— begin INFORMATION SHOWN —

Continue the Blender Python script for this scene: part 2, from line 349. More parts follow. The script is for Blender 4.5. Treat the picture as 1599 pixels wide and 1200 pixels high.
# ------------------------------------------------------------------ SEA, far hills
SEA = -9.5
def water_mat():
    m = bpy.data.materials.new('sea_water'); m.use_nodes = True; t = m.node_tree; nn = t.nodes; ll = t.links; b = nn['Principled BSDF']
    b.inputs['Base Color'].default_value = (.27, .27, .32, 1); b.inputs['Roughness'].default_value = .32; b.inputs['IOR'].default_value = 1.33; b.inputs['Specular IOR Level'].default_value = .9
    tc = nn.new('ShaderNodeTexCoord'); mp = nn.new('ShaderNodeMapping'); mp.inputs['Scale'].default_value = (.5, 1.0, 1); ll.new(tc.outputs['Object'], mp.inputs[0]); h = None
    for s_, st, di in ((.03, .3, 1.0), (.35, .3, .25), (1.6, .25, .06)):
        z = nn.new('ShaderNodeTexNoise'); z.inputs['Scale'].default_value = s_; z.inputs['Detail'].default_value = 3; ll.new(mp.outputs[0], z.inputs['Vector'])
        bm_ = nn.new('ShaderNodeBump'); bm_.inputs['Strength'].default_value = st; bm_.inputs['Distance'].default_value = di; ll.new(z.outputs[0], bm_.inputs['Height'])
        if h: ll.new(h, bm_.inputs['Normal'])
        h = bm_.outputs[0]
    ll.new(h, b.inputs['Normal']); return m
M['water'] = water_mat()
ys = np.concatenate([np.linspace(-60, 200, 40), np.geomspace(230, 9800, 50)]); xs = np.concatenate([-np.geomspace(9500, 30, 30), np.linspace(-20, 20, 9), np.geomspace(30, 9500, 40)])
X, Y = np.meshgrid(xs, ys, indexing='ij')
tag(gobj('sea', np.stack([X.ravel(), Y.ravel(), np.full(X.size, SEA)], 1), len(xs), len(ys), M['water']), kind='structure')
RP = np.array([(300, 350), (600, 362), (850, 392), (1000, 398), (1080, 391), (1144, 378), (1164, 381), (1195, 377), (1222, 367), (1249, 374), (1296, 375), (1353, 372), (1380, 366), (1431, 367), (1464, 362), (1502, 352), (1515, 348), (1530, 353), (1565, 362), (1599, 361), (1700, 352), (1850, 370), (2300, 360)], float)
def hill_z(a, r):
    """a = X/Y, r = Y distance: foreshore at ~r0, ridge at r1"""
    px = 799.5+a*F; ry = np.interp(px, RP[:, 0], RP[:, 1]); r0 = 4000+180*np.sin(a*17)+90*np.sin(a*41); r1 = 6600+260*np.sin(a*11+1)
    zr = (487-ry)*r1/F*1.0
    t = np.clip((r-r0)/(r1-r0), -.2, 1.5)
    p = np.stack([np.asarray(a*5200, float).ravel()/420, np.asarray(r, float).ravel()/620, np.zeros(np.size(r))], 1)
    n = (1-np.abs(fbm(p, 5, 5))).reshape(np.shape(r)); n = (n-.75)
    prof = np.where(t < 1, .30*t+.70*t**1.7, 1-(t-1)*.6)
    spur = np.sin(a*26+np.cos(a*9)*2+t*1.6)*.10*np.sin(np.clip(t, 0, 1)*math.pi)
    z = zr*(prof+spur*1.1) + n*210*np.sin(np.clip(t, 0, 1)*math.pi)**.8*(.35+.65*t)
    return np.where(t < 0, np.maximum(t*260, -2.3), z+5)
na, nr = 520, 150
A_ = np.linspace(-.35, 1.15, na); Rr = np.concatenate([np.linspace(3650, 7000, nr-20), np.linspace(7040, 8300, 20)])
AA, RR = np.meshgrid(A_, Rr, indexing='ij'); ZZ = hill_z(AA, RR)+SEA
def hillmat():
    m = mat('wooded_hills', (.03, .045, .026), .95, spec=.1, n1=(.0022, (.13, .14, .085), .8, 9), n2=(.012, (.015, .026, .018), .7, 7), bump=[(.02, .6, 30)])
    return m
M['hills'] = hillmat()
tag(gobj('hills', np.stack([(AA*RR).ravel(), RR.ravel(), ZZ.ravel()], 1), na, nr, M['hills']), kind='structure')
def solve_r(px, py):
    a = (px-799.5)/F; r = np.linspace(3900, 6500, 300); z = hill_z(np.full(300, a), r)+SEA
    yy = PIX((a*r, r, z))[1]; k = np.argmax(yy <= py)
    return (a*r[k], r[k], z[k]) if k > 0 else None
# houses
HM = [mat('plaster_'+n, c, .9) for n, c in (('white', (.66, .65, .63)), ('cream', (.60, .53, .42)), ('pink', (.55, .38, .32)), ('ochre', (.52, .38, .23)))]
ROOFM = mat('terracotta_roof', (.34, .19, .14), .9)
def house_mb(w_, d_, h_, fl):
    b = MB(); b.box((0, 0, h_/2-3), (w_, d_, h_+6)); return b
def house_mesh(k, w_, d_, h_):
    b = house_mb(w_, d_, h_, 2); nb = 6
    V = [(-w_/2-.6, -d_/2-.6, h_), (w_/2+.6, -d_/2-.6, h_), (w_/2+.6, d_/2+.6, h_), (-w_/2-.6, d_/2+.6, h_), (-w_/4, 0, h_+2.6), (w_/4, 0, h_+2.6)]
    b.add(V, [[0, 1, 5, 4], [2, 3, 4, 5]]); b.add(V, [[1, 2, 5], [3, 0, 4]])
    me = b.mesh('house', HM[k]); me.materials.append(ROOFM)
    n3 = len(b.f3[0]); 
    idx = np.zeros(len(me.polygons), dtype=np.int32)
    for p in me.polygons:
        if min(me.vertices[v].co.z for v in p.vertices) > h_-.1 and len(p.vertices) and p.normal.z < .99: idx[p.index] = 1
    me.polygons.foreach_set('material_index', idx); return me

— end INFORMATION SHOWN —

## WHAT THE EXERCISE ASKS
Reproduce the listing in full. Keep it exactly as written.

## TASK RESPONSE
Continue the Blender Python script for this scene: part 2, from line 349. More parts follow. The script is for Blender 4.5. Treat the picture as 1599 pixels wide and 1200 pixels high.
# ------------------------------------------------------------------ SEA, far hills
SEA = -9.5
def water_mat():
    m = bpy.data.materials.new('sea_water'); m.use_nodes = True; t = m.node_tree; nn = t.nodes; ll = t.links; b = nn['Principled BSDF']
    b.inputs['Base Color'].default_value = (.27, .27, .32, 1); b.inputs['Roughness'].default_value = .32; b.inputs['IOR'].default_value = 1.33; b.inputs['Specular IOR Level'].default_value = .9
    tc = nn.new('ShaderNodeTexCoord'); mp = nn.new('ShaderNodeMapping'); mp.inputs['Scale'].default_value = (.5, 1.0, 1); ll.new(tc.outputs['Object'], mp.inputs[0]); h = None
    for s_, st, di in ((.03, .3, 1.0), (.35, .3, .25), (1.6, .25, .06)):
        z = nn.new('ShaderNodeTexNoise'); z.inputs['Scale'].default_value = s_; z.inputs['Detail'].default_value = 3; ll.new(mp.outputs[0], z.inputs['Vector'])
        bm_ = nn.new('ShaderNodeBump'); bm_.inputs['Strength'].default_value = st; bm_.inputs['Distance'].default_value = di; ll.new(z.outputs[0], bm_.inputs['Height'])
        if h: ll.new(h, bm_.inputs['Normal'])
        h = bm_.outputs[0]
    ll.new(h, b.inputs['Normal']); return m
M['water'] = water_mat()
ys = np.concatenate([np.linspace(-60, 200, 40), np.geomspace(230, 9800, 50)]); xs = np.concatenate([-np.geomspace(9500, 30, 30), np.linspace(-20, 20, 9), np.geomspace(30, 9500, 40)])
X, Y = np.meshgrid(xs, ys, indexing='ij')
tag(gobj('sea', np.stack([X.ravel(), Y.ravel(), np.full(X.size, SEA)], 1), len(xs), len(ys), M['water']), kind='structure')
RP = np.array([(300, 350), (600, 362), (850, 392), (1000, 398), (1080, 391), (1144, 378), (1164, 381), (1195, 377), (1222, 367), (1249, 374), (1296, 375), (1353, 372), (1380, 366), (1431, 367), (1464, 362), (1502, 352), (1515, 348), (1530, 353), (1565, 362), (1599, 361), (1700, 352), (1850, 370), (2300, 360)], float)
def hill_z(a, r):
    """a = X/Y, r = Y distance: foreshore at ~r0, ridge at r1"""
    px = 799.5+a*F; ry = np.interp(px, RP[:, 0], RP[:, 1]); r0 = 4000+180*np.sin(a*17)+90*np.sin(a*41); r1 = 6600+260*np.sin(a*11+1)
    zr = (487-ry)*r1/F*1.0
    t = np.clip((r-r0)/(r1-r0), -.2, 1.5)
    p = np.stack([np.asarray(a*5200, float).ravel()/420, np.asarray(r, float).ravel()/620, np.zeros(np.size(r))], 1)
    n = (1-np.abs(fbm(p, 5, 5))).reshape(np.shape(r)); n = (n-.75)
    prof = np.where(t < 1, .30*t+.70*t**1.7, 1-(t-1)*.6)
    spur = np.sin(a*26+np.cos(a*9)*2+t*1.6)*.10*np.sin(np.clip(t, 0, 1)*math.pi)
    z = zr*(prof+spur*1.1) + n*210*np.sin(np.clip(t, 0, 1)*math.pi)**.8*(.35+.65*t)
    return np.where(t < 0, np.maximum(t*260, -2.3), z+5)
na, nr = 520, 150
A_ = np.linspace(-.35, 1.15, na); Rr = np.concatenate([np.linspace(3650, 7000, nr-20), np.linspace(7040, 8300, 20)])
AA, RR = np.meshgrid(A_, Rr, indexing='ij'); ZZ = hill_z(AA, RR)+SEA
def hillmat():
    m = mat('wooded_hills', (.03, .045, .026), .95, spec=.1, n1=(.0022, (.13, .14, .085), .8, 9), n2=(.012, (.015, .026, .018), .7, 7), bump=[(.02, .6, 30)])
    return m
M['hills'] = hillmat()
tag(gobj('hills', np.stack([(AA*RR).ravel(), RR.ravel(), ZZ.ravel()], 1), na, nr, M['hills']), kind='structure')
def solve_r(px, py):
    a = (px-799.5)/F; r = np.linspace(3900, 6500, 300); z = hill_z(np.full(300, a), r)+SEA
    yy = PIX((a*r, r, z))[1]; k = np.argmax(yy <= py)
    return (a*r[k], r[k], z[k]) if k > 0 else None
# houses
HM = [mat('plaster_'+n, c, .9) for n, c in (('white', (.66, .65, .63)), ('cream', (.60, .53, .42)), ('pink', (.55, .38, .32)), ('ochre', (.52, .38, .23)))]
ROOFM = mat('terracotta_roof', (.34, .19, .14), .9)
def house_mb(w_, d_, h_, fl):
    b = MB(); b.box((0, 0, h_/2-3), (w_, d_, h_+6)); return b
def house_mesh(k, w_, d_, h_):
    b = house_mb(w_, d_, h_, 2); nb = 6
    V = [(-w_/2-.6, -d_/2-.6, h_), (w_/2+.6, -d_/2-.6, h_), (w_/2+.6, d_/2+.6, h_), (-w_/2-.6, d_/2+.6, h_), (-w_/4, 0, h_+2.6), (w_/4, 0, h_+2.6)]
    b.add(V, [[0, 1, 5, 4], [2, 3, 4, 5]]); b.add(V, [[1, 2, 5], [3, 0, 4]])
    me = b.mesh('house', HM[k]); me.materials.append(ROOFM)
    n3 = len(b.f3[0]); 
    idx = np.zeros(len(me.polygons), dtype=np.int32)
    for p in me.polygons:
        if min(me.vertices[v].co.z for v in p.vertices) > h_-.1 and len(p.vertices) and p.normal.z < .99: idx[p.index] = 1
    me.polygons.foreach_set('material_index', idx); return me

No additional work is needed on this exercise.